Depuis la fondation du Fonds régional d’art contemporain (Frac) de Bordeaux en 1984, le centre d’art n’avait jamais passé de commande en photographie. Ce n’est désormais plus le cas avec la création de l’exposition « Arpenter, photographier la Nouvelle-Aquitaine ». Ce projet est venu d’une idée du spécialiste en photographie contemporaine Gilles Mora : cartographier la Nouvelle-Aquitaine en photo.
Il s’est inspiré de la mission lancée en 1984 par la Délégation interministérielle à l’aménagement du territoire et à l’attractivité régionale (DATAR), qui visait à représenter la France des années 1980 avec douze photographes. Cette fois, ils ont été neuf à fouler le sol néo-aquitain, ou parfois à le découvrir.

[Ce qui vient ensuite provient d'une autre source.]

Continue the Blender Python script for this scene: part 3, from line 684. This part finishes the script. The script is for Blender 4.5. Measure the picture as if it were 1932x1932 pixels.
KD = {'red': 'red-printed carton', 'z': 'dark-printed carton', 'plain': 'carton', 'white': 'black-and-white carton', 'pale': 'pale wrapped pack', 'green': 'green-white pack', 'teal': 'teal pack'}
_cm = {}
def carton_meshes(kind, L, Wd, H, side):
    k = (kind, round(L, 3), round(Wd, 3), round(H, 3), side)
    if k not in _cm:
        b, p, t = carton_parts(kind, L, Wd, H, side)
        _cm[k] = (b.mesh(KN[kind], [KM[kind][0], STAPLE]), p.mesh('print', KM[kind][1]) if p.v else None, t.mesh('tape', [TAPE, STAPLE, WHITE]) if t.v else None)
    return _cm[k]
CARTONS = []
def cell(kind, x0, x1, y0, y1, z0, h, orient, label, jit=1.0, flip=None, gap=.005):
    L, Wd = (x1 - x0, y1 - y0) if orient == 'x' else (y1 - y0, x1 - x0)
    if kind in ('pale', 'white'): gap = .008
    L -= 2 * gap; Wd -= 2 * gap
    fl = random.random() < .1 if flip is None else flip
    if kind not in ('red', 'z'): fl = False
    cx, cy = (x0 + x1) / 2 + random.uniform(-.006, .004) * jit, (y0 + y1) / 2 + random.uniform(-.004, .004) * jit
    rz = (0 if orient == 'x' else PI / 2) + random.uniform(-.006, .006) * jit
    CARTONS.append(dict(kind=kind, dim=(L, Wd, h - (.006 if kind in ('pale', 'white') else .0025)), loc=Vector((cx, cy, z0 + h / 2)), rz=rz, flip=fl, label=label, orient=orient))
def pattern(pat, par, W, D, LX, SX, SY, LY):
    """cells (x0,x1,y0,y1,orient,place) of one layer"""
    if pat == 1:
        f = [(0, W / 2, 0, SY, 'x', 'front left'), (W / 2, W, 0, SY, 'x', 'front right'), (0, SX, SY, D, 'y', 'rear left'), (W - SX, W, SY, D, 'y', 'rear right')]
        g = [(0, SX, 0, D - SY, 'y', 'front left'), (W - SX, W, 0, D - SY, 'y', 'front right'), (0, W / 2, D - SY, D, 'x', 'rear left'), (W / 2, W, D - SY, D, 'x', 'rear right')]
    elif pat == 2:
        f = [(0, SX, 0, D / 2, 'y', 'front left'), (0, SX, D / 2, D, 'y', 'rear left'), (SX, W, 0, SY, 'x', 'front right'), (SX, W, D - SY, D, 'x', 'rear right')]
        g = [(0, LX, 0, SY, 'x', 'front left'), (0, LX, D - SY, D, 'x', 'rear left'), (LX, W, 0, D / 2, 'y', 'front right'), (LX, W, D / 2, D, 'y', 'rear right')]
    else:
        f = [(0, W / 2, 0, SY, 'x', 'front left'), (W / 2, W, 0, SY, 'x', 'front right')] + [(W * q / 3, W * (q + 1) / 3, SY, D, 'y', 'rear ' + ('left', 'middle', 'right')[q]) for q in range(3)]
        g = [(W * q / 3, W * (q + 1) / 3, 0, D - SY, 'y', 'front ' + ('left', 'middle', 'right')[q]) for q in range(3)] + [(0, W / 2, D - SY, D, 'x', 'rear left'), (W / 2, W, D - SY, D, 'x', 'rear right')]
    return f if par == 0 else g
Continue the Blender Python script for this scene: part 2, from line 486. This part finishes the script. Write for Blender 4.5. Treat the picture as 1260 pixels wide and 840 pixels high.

C’est le cas de Chloé Dewe Mathews, partie mettre en image la plus grande forêt privée d’Europe, celle des Landes de Gascogne. La britannique est arrivée sur les lieux sans doute au pire moment, à l’été 2022. La forêt qu’elle imaginait rencontrer part en fumée dans des incendies dévastateurs. Elle décide alors de photographier les vestiges de ce territoire boisé.
Une démarche scientifique
Avant d’envoyer les photographes sur le terrain, Gilles Mora et Claire Jacquet, alors directrice du Frac MECA Nouvelle-Aquitaine, ont souhaité s’assurer de produire un projet structruré. « On voulait faire quelque chose de beaucoup plus organisé qu’un projet carte blanche », explique Gilles Mora. Ils ont alors créé un comité scientifique composé de paysagistes, de sociologues, d’architectes, d’historiens et d’autres experts. « On l’a fait pour savoir ce qu’on devrait photographier en Nouvelle-Aquitaine », poursuit celui qui est aussi critique en photographie. Neuf thèmes sont nés des réunions de ce comité.
Un comité artistique de 9 photographes, internationaux ou locaux, a ensuite été formé. Chacun a choisi son thème et les lieux qu’il immortaliserait dans son appareil. Si la démarche s’est voulue scientifique, elle n’a pas réussi à rassembler l’ensemble des départements de Nouvelle-Aquitaine. Aucune image de l’exposition n’a été prise en Charente. « Il n’y a pas d’exhaustivité totale », reconnait Gilles Mora. « On assume un parti pris pour l’esthétique », ajoute Emelyne Vincent, responsable du pôle exposition du Frac MÉCA.
Ruralité, migrations, occupation nazie…
Les thèmes abordés sont très divers et larges, allant des forêts (celui de Chloé Dewe Mathews) aux « paysages limitrophes ». Ils ont donc laissé une grande liberté d’interprétation aux artistes. Plusieurs thèmes revêtent une dimension historique, comme la série « Parcours » de Tatiana Lecomte. Elle est consacrée aux restes de l’occupation nazie et notamment les camps locaux. D’autres racontent des histoires du présent.
La photographe basque Maitetxu Etcheverria a choisi de prendre des portraits de personnes liées d’une manière ou d’une autre au mouvement, et de les associer à une photo de leur cadre de vie pour le thème sur « les migrations ». En somme, Arpenter, photographier la Nouvelle-Aquitaine propose une synthèse subjective des histoires du passé et du présent de la région.